Willi K. sei danach selbst zum Jugendamt gegangen und habe die Quittung vorgezeigt, die die Vollständigkeit der Formulare bestätigt. "Nachdem ich diese Quittung vorweisen konnte und die Mitarbeiterin aufforderte, die fehlenden Unterlagen zu suchen, erntete ich einen ungeheuerlichen Wutausbruch der Bearbeiterin. Aber es waren dann doch alle Unterlagen plötzlich vollständig vorhanden", sagt der Ehrenamtler. "Da haben Sie ja nochmal Glück gehabt", habe die Behördenmitarbeiterin schnippisch Willi K. entgegnet.

Imageschaden für Ehrenamt befürchtet

Willi K. habe sich durch solche Vorfälle nicht davon abbringen lassen, anderen zu helfen. Doch das Verhalten mancher Behördenmitarbeiter kann er bei allem Verständnis für den Stress auf den Ämtern nicht verstehen. "Wenn ich schon helfe, dann möchte ich auch entsprechend behandelt werden", sagt Willi K. Ehrenamtliche Helfer wie er würden den Ämtern schließlich Arbeit abnehmen.

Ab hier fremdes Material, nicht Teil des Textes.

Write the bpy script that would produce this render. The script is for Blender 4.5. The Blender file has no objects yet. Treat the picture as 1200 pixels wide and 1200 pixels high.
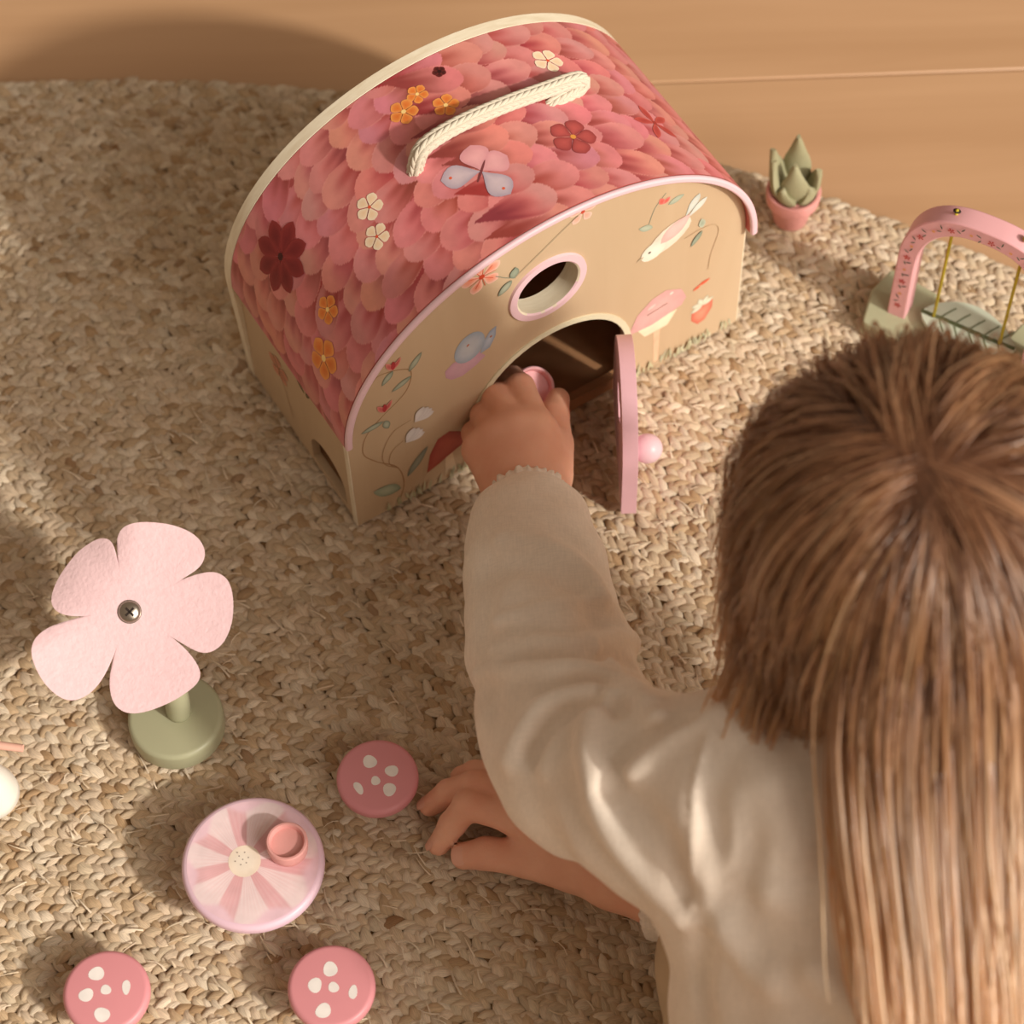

Wenn ich schon helfe, dann möchte ich auch entsprechend behandelt werden.

Willi K. sorgt sich um das ehrenamtliche Engagement

Er befürchtet, dass sich durch das teils ruppige Verhalten von Behördenmitarbeitenden Antragsteller noch weniger trauen, Anträge zu stellen. Außerdem könnten Ehrenamtler von ihrem Engagement abgeschreckt werden. "Dadurch misstraut man öffentlichen Behörden", meint Willi K. Trotz der schlechten Erfahrungen betont der Rentner, dass die Zusammenarbeit mit den Ämtern über weite Strecken auch reibungsfrei laufen könne.

Willi K. sowie Joe und Jasmin hoffen nun, dass die Familie nun doch noch endlich eine Rückmeldung auf ihren Wohngeldantrag bekommt.